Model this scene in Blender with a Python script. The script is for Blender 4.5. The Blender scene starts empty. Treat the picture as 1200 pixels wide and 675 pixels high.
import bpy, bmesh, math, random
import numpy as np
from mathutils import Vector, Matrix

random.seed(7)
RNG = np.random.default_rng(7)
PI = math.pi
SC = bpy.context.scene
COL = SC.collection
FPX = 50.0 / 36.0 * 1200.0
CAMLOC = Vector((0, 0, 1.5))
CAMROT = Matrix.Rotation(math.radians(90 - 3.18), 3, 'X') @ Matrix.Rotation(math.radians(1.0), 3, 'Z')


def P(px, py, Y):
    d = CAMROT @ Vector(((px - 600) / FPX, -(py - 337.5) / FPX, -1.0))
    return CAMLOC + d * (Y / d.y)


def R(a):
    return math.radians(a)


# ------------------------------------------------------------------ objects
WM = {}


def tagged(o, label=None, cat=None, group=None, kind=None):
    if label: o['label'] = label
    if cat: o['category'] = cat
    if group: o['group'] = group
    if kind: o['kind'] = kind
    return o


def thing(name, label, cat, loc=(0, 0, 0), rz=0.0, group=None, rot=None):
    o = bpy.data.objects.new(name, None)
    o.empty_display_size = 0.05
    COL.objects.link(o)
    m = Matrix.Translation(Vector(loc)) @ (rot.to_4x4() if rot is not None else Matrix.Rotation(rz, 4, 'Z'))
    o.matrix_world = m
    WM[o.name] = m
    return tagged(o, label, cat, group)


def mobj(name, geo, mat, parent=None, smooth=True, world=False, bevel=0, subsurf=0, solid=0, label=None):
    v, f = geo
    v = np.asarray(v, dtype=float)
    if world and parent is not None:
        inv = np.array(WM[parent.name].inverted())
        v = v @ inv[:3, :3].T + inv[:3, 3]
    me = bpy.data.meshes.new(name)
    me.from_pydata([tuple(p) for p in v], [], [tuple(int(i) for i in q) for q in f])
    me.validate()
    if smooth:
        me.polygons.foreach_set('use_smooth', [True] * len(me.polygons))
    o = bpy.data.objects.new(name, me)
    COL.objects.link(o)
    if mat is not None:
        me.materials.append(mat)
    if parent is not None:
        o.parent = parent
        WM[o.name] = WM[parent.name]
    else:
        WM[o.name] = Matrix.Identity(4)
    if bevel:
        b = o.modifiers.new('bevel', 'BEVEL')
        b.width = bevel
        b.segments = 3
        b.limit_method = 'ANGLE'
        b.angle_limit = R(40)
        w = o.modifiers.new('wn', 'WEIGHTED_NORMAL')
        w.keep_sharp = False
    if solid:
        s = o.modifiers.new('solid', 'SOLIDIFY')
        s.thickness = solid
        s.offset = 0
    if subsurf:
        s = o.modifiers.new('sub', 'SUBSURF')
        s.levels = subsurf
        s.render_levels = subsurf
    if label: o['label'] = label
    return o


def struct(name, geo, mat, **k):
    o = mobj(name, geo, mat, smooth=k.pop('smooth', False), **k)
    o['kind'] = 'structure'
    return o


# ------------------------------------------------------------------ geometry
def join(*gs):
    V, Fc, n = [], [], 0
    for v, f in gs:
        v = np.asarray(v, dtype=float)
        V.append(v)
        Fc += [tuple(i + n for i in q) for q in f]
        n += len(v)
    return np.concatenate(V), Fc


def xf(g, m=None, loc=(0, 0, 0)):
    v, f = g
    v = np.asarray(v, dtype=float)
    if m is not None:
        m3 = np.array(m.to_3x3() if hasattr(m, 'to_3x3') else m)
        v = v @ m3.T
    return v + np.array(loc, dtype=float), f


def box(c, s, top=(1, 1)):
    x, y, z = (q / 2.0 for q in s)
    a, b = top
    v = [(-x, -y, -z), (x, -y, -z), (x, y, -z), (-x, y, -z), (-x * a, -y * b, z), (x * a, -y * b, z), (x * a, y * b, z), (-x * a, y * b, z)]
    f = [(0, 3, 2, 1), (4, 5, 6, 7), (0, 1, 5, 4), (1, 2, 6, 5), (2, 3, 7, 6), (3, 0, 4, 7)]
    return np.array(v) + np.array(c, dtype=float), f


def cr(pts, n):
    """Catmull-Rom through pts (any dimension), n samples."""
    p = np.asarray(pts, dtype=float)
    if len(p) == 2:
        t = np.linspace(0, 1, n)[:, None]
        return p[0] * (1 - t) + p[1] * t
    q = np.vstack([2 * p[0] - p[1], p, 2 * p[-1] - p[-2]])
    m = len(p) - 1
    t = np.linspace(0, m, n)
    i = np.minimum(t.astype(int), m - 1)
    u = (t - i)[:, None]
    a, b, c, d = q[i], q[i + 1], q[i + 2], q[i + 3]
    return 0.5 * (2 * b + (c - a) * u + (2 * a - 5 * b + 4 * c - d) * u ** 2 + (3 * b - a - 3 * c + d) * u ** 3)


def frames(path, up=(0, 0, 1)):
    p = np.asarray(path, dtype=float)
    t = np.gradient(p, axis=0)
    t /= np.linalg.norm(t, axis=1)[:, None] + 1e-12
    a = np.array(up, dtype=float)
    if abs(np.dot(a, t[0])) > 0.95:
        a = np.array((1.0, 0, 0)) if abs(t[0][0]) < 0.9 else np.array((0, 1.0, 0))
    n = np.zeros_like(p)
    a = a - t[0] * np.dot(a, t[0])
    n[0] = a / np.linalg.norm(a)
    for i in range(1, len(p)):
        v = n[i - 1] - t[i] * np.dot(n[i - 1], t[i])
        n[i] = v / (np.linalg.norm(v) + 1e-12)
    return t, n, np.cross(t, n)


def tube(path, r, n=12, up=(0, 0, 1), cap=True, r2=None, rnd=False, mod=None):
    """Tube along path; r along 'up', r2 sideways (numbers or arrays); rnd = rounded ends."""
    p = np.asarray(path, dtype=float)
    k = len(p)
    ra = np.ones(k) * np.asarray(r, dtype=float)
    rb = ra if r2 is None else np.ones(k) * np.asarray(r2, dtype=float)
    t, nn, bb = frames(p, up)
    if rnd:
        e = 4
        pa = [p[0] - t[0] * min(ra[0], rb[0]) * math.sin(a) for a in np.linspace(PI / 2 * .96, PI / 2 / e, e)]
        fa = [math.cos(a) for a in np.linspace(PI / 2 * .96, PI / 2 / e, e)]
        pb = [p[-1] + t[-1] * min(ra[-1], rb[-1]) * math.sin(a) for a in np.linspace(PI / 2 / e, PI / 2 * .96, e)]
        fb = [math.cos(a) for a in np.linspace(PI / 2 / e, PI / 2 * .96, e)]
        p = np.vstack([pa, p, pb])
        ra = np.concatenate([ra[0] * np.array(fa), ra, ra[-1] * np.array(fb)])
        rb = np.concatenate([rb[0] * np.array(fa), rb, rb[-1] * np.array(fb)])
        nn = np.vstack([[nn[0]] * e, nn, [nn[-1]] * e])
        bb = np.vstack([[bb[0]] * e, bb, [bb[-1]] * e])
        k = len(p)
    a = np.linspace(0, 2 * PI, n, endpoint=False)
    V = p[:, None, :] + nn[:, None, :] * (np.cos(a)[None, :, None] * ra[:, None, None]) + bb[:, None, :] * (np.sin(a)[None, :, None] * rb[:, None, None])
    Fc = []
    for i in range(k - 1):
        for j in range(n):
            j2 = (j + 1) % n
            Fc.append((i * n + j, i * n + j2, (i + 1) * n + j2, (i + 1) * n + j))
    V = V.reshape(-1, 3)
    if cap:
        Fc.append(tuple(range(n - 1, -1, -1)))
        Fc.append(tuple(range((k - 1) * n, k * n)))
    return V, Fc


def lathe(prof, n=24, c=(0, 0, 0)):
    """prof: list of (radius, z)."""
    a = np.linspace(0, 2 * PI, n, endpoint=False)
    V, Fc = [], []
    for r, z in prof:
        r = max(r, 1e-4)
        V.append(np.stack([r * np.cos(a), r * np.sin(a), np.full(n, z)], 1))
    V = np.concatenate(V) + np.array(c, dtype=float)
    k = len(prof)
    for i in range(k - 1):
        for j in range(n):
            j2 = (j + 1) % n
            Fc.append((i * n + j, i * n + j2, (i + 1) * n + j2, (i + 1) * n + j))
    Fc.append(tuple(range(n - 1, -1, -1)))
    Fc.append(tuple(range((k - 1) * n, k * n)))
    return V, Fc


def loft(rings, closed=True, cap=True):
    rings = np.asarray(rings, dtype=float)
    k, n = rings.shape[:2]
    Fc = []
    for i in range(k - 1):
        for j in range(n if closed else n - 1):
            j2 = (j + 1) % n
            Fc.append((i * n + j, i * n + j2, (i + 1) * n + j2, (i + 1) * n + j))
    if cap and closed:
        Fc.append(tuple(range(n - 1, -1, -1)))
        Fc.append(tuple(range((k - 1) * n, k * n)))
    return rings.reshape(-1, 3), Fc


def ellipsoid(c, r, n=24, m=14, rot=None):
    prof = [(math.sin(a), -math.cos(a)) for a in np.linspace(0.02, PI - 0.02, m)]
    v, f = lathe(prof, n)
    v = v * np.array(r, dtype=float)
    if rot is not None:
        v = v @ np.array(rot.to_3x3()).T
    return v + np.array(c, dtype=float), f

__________

THE PROBLEM:
Copy out every line from the material above in which the word "scene" appears.

FINAL ANSWER:
Model this scene in Blender with a Python script. The script is for Blender 4.5. The Blender scene starts empty. Treat the picture as 1200 pixels wide and 675 pixels high.
SC = bpy.context.scene